日本軽金属ホールディングス(5703) 非鉄金属

低迷していた業績の本格回復が始まる

幅広いアルミ関連製品を展開する総合アルミメーカー。「アルミナ・化成品、地金」、「板、押出製品」、「箔、粉末製品」の他、トラック架装などを手掛ける「加工製品、関連事業」など主に4つの事業を擁する。

2024.3期の営業利益は前期比2.3倍の175億円を予想する。トラック架装事業を担う連結子会社の日本フルハーフでは、前期の大幅な赤字から、24.3期は黒字化を予想する。足元では国内のトラック販売台数が本格回復しており、製品の価格改定による採算性の改善も進む。その他、地金製品や箔、粉末製品部門でも自動車向け製品の割合が高く、自動車の挽回生産の恩恵を受け、全社業績の回復を牽引するであろう。

半導体工場の建設等が追い風

当社の連結子会社の日軽パネルシステムやエムシーアルミで、中長期的な成長期待が高まっている。日軽パネルシステムは断熱パネルメーカーとして国内トップシェアを有し、足元では半導体工場のクリーンルーム用断熱パネルの受注が旺盛である。日本政府は国内の半導体工場建設への継続的な支援を表明しており、今後も当市場の拡大は続くと予想する。

エムシーアルミは国内の主要アルミ二次合金メーカーである。大手自動車会社の中には、鉄で作られていた車体部品の一部を、将来的にアルミ合金を使った鋳造工法に切り替える動きがある。当社にも事業機会につながる可能性がある。

(野村證券エクイティ・リサーチ部 中川 知哉)

アイシン(7259) 輸送用機器

トランスミッションに強いトヨタ系

トヨタ系自動車部品メーカーで、2023.3期売上高の65%がトヨタグループ向け。自動変速機(AT)や手動変速機(MT)のトランスミッション製品に強みを持つほか、ブレーキやエンジン関連、ボディ部品等も手掛ける。主力製品であるAT の23.3期販売台数は926万台で世界トップクラス。

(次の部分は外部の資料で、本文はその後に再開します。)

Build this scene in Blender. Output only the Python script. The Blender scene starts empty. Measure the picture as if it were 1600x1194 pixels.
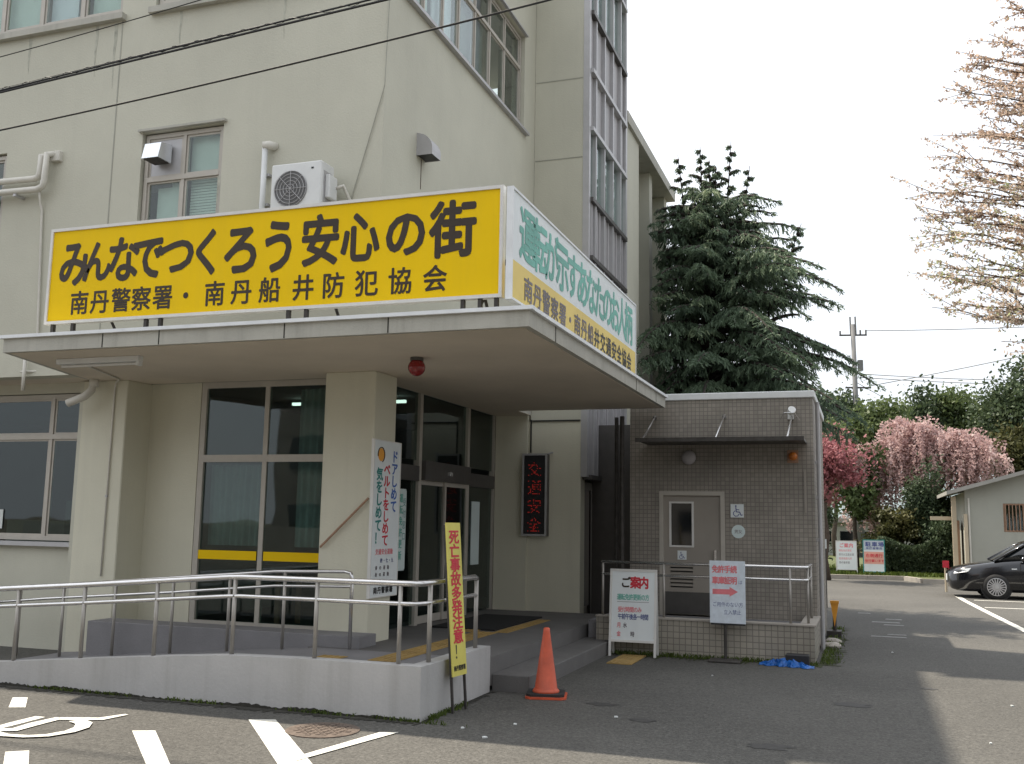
import bpy, bmesh, math, random
import numpy as np
from mathutils import Vector, Matrix

S = bpy.context.scene
COL = S.collection
R = math.radians
rng = random.Random(7)
nrg = np.random.default_rng(11)

# ------------------------------------------------------------------ camera, sky, sun, exposure
YAW, PITCH, ROLL, FPX = -0.33774332, 0.13859626, 0.01735009, 1568.4
cam_d = bpy.data.cameras.new('camera')
cam = bpy.data.objects.new('camera', cam_d)
COL.objects.link(cam)
S.camera = cam
cam_d.sensor_width = 36.0
cam_d.lens = 36.0 * FPX / 1600.0
cam_d.clip_start = 0.05
cam_d.clip_end = 3000
cy, sy, cp, sp = math.cos(YAW), math.sin(YAW), math.cos(PITCH), math.sin(PITCH)
Fv = Vector((sy * cp, cy * cp, sp))
Rv = Vector((cy, -sy, 0))
Uv = Rv.cross(Fv)
cr, sr = math.cos(ROLL), math.sin(ROLL)
R2 = Rv * cr + Uv * sr
U2 = -Rv * sr + Uv * cr
m3 = Matrix((R2, U2, -Fv)).transposed()
cam.matrix_world = Matrix.Translation((0, 0, 1.7)) @ m3.to_4x4()

SUN_TO = Vector((5.5, -1.76, -11.0)).normalized()
sun_el = math.asin(-SUN_TO.z)
sun_az = math.atan2(-SUN_TO.x, -SUN_TO.y)          # clockwise from +Y
world = bpy.data.worlds.new('World')
S.world = world
world.use_nodes = True
nt = world.node_tree
bg = nt.nodes['Background']
bg.inputs['Strength'].default_value = 0.1
sky = nt.nodes.new('ShaderNodeTexSky')
sky.sky_type = 'NISHITA'
sky.sun_disc = False
sky.sun_elevation = sun_el
sky.sun_rotation = sun_az
sky.air_density = 1.0
sky.dust_density = 4.0
hz = nt.nodes.new('ShaderNodeMix')
hz.data_type = 'RGBA'
hz.inputs[0].default_value = 0.86                   # thin bright cloud veil over the sky
nz = nt.nodes.new('ShaderNodeTexNoise')
nz.inputs['Scale'].default_value = 2.2
nz.inputs['Detail'].default_value = 4
rp = nt.nodes.new('ShaderNodeValToRGB')
rp.color_ramp.elements[0].position = 0.3
rp.color_ramp.elements[0].color = (7.9, 8.3, 8.9, 1)
rp.color_ramp.elements[1].position = 0.75
rp.color_ramp.elements[1].color = (9.3, 9.5, 9.8, 1)
nt.links.new(nz.outputs['Fac'], rp.inputs['Fac'])
nt.links.new(sky.outputs['Color'], hz.inputs[6])
nt.links.new(rp.outputs['Color'], hz.inputs[7])
tcw = nt.nodes.new('ShaderNodeTexCoord')
dt = nt.nodes.new('ShaderNodeVectorMath')
dt.operation = 'DOT_PRODUCT'
dt.inputs[1].default_value = tuple(-SUN_TO)
nt.links.new(tcw.outputs['Generated'], dt.inputs[0])
mrw = nt.nodes.new('ShaderNodeMapRange')            # the veil is brighter round the sun
mrw.inputs[1].default_value = -0.2
mrw.inputs[2].default_value = 1.0
mrw.inputs[3].default_value = 0.84
mrw.inputs[4].default_value = 1.45
nt.links.new(dt.outputs['Value'], mrw.inputs[0])
mlw = nt.nodes.new('ShaderNodeMix')
mlw.data_type = 'RGBA'
mlw.blend_type = 'MULTIPLY'
mlw.inputs[0].default_value = 1.0
nt.links.new(hz.outputs[2], mlw.inputs[6])
nt.links.new(mrw.outputs[0], mlw.inputs[7])
nt.links.new(mlw.outputs[2], bg.inputs['Color'])
sun_d = bpy.data.lights.new('sun', 'SUN')
sun_d.energy = 5.0
sun_d.angle = R(0.8)
sun_d.color = (1.0, 0.90, 0.76)
sun = bpy.data.objects.new('sun', sun_d)
COL.objects.link(sun)
sun.rotation_euler = SUN_TO.to_track_quat('-Z', 'Y').to_euler()
sun.location = (-20, 10, 40)
S.view_settings.view_transform = 'Standard'
S.view_settings.look = 'None'
S.view_settings.gamma = 1.0
S.view_settings.use_curve_mapping = False
S.view_settings.exposure = 0.5
S.cycles.max_bounces = 8
S.cycles.transparent_max_bounces = 24

# ------------------------------------------------------------------ materials
def newmat(name):
    m = bpy.data.materials.new(name)
    m.use_nodes = True
    return m, m.node_tree, m.node_tree.nodes['Principled BSDF']

def N(nt, t, **k):
    n = nt.nodes.new(t)
    for a, b in k.items():
        setattr(n, a, b)
    return n

def rgb(c):
    return (c[0], c[1], c[2], 1)

def mat(name, col, rough=0.7, var=0.12, scale=3.0, bump=0.0, bscale=60.0, metal=0.0, spec=0.4,
        streak=0.0, fine=0.0, dirt=None):
    m, nt, b = newmat(name)
    tc = N(nt, 'ShaderNodeTexCoord')
    geo = N(nt, 'ShaderNodeNewGeometry')
    n1 = N(nt, 'ShaderNodeTexNoise')
    n1.inputs['Scale'].default_value = scale
    n1.inputs['Detail'].default_value = 6
    n1.inputs['Roughness'].default_value = 0.6
    nt.links.new(geo.outputs['Position'], n1.inputs['Vector'])
    mx = N(nt, 'ShaderNodeMix', data_type='RGBA')
    lo = [max(0, c * (1 - var)) for c in col]
    hi = [min(1, c * (1 + var)) for c in col]
    mx.inputs[6].default_value = rgb(lo)
    mx.inputs[7].default_value = rgb(hi)
    mr = N(nt, 'ShaderNodeMapRange')
    mr.inputs[1].default_value = 0.3
    mr.inputs[2].default_value = 0.7
    nt.links.new(n1.outputs['Fac'], mr.inputs[0])
    nt.links.new(mr.outputs[0], mx.inputs[0])
    out = mx.outputs[2]
    if streak > 0:
        mp = N(nt, 'ShaderNodeMapping')
        mp.inputs['Scale'].default_value = (5.5, 5.5, 0.28)
        n2 = N(nt, 'ShaderNodeTexNoise')
        n2.inputs['Scale'].default_value = 1.0
        n2.inputs['Detail'].default_value = 7
        n2.inputs['Roughness'].default_value = 0.65
        nt.links.new(geo.outputs['Position'], mp.inputs['Vector'])
        nt.links.new(mp.outputs[0], n2.inputs['Vector'])
        r2 = N(nt, 'ShaderNodeMapRange')
        r2.inputs[1].default_value = 0.5
        r2.inputs[2].default_value = 0.8
        r2.inputs[4].default_value = streak
        nt.links.new(n2.outputs['Fac'], r2.inputs[0])
        m2 = N(nt, 'ShaderNodeMix', data_type='RGBA')
        d = dirt or [c * 0.45 for c in col]
        m2.inputs[7].default_value = rgb(d)
        nt.links.new(r2.outputs[0], m2.inputs[0])
        nt.links.new(out, m2.inputs[6])
        out = m2.outputs[2]
    if fine > 0:
        n3 = N(nt, 'ShaderNodeTexNoise')
        n3.inputs['Scale'].default_value = 220
        n3.inputs['Detail'].default_value = 3
        nt.links.new(geo.outputs['Position'], n3.inputs['Vector'])
        m3_ = N(nt, 'ShaderNodeMix', data_type='RGBA', blend_type='MULTIPLY')
        m3_.inputs[0].default_value = 1
        r3 = N(nt, 'ShaderNodeMapRange')
        r3.inputs[1].default_value = 0.3
        r3.inputs[2].default_value = 0.7
        r3.inputs[3].default_value = 1 - fine
        r3.inputs[4].default_value = 1 + fine
        nt.links.new(n3.outputs['Fac'], r3.inputs[0])
        nt.links.new(out, m3_.inputs[6])
        nt.links.new(r3.outputs[0], m3_.inputs[7])
        out = m3_.outputs[2]
    nt.links.new(out, b.inputs['Base Color'])
    b.inputs['Roughness'].default_value = rough
    b.inputs['Metallic'].default_value = metal
    b.inputs['Specular IOR Level'].default_value = spec
    if bump > 0:
        nb = N(nt, 'ShaderNodeTexNoise')
        nb.inputs['Scale'].default_value = bscale
        nb.inputs['Detail'].default_value = 5
        nt.links.new(geo.outputs['Position'], nb.inputs['Vector'])
        bp = N(nt, 'ShaderNodeBump')
        bp.inputs['Strength'].default_value = bump
        bp.inputs['Distance'].default_value = 0.01
        nt.links.new(nb.outputs['Fac'], bp.inputs['Height'])
        nt.links.new(bp.outputs[0], b.inputs['Normal'])
    return m

def glassmat(name, tint=(0.5, 0.56, 0.55), rough=0.02):
    m, nt, b = newmat(name)
    nt.nodes.remove(b)
    out = nt.nodes['Material Output']
    tr = N(nt, 'ShaderNodeBsdfTransparent')
    tr.inputs[0].default_value = rgb(tint)
    gl = N(nt, 'ShaderNodeBsdfGlossy')
    gl.inputs['Roughness'].default_value = rough
    gl.inputs['Color'].default_value = (0.9, 0.93, 0.95, 1)
    lw = N(nt, 'ShaderNodeLayerWeight')             # Schlick reflectance, the same from both sides of a thin pane
    lw.inputs['Blend'].default_value = 0.5
    pw = N(nt, 'ShaderNodeMath', operation='POWER')
    pw.inputs[1].default_value = 5.0
    nt.links.new(lw.outputs['Facing'], pw.inputs[0])
    fr = N(nt, 'ShaderNodeMath', operation='MULTIPLY_ADD')
    fr.inputs[1].default_value = 0.92
    fr.inputs[2].default_value = 0.045
    nt.links.new(pw.outputs[0], fr.inputs[0])
    geo = N(nt, 'ShaderNodeNewGeometry')
    nb = N(nt, 'ShaderNodeTexNoise')
    nb.inputs['Scale'].default_value = 1.1
    nt.links.new(geo.outputs['Position'], nb.inputs['Vector'])
    bp = N(nt, 'ShaderNodeBump')
    bp.inputs['Strength'].default_value = 0.05
    bp.inputs['Distance'].default_value = 0.05
    nt.links.new(nb.outputs['Fac'], bp.inputs['Height'])
    nt.links.new(bp.outputs[0], gl.inputs['Normal'])
    ms = N(nt, 'ShaderNodeMixShader')
    nt.links.new(fr.outputs[0], ms.inputs[0])
    nt.links.new(tr.outputs[0], ms.inputs[1])
    nt.links.new(gl.outputs[0], ms.inputs[2])
    nt.links.new(ms.outputs[0], out.inputs['Surface'])
    return m

def leafmat(name, c1, c2, c3=None, rough=0.55, trans=0.35):
    """leaf colour varies from leaf to leaf through the face attribute 'tint'"""
    m, nt, b = newmat(name)
    at = N(nt, 'ShaderNodeAttribute', attribute_name='tint')
    cr_ = N(nt, 'ShaderNodeValToRGB')
    e = cr_.color_ramp.elements
    e[0].color = rgb(c1)
    e[1].color = rgb(c2)
    if c3:
        x = e.new(0.8)
        x.color = rgb(c2)
        e[len(e) - 1].color = rgb(c3)
    nt.links.new(at.outputs['Fac'], cr_.inputs['Fac'])
    nt.links.new(cr_.outputs[0], b.inputs['Base Color'])
    b.inputs['Roughness'].default_value = rough
    b.inputs['Specular IOR Level'].default_value = 0.25
    tl = N(nt, 'ShaderNodeBsdfTranslucent')
    nt.links.new(cr_.outputs[0], tl.inputs['Color'])
    ms = N(nt, 'ShaderNodeMixShader')
    ms.inputs[0].default_value = trans
    out = nt.nodes['Material Output']
    nt.links.new(b.outputs[0], ms.inputs[1])
    nt.links.new(tl.outputs[0], ms.inputs[2])
    nt.links.new(ms.outputs[0], out.inputs['Surface'])
    return m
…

23年7~9月期は、日本でハイブリッドや電気式四輪駆動の設定の増加に伴い、電動ユニット需要が堅調に推移した。操業度上昇により利益が大きく回復した。また、中国メーカー向けのAT 需要が堅調に推移している。比較的高収益なミニバン向けのパワースライドドアの拡販も進んでおり、中国では製品ミックスが改善している。

電動化製品の拡販と資本効率向上に期待

当社は電費改善や航続距離延伸など電動車の高い走行性能に貢献する製品を持つ。例えば、電動車でエンジンの代わりになるイーアクスルでは、減速ギヤとモータを供給する。精密なギヤ技術を強みに低ノイズ化を実現し、25年から次世代品ではトヨタ外への拡販も進むとみる。また、当社が持つブレーキや足回り製品との制御連携による安全・快適な走りの実現も期待される。

当社は在庫や低効率資産の圧縮に加え、政策保有株式の売却を進める方針を発表している。創出したキャッシュを更なる成長投資や追加株主還元(両者で合計5,000億円)に充て、早期にPBR(株価純資産倍率)1倍超の達成を目指す。

(野村證券エクイティ・リサーチ部 石本 渉)

豊田通商(8015) 卸売業

好調な業績動向が続く

鋼板や自動車部品のトレード事業といった自動車の生産関連事業や、アフリカなど新興諸国での自動車の販売関連事業に強みを持つ総合商社。自動車の生産関連事業については、半導体不足が解消されてきていることを背景に自動車生産が回復するなど事業環境が改善傾向となっている。また、自動車の販売関連事業についても、アフリカなど新興国でモータリゼーションが起きつつあることもあり、需要の伸びが続くなど良好な事業環境が続いている。こうした事業環境の良化もあり、2024.3期上期決算では通期の親会社株主利益計画を期初計画の3,000億円から3,200億円に上方修正している。

株主還元策を拡充する動きも出ている

同業他社との比較で、配当性向や自社株買いなど株主還元方針では見劣りする状況が続いてきた。一方で、良好な業績動向に加え、財務体質の改善もあり、24.3期上期決算では、24.3期の配当性向を従来の25%から27.5%に引き上げ、24.3期から26.3期の現中期経営計画の期間は累進配当を実施する方針が示された。また、26.3期までに配当性向30%以上を達成する方針も併せて発表された。

現時点では依然として同業他社比で見劣りする水準ではあるが、早期の配当性向の引き上げや自社株買いの実施については期待したい。

(野村證券エクイティ・リサーチ部 成田 康浩)

※野村週報 2023年11月20日号「銘柄研究」より

※掲載している画像はイメージです。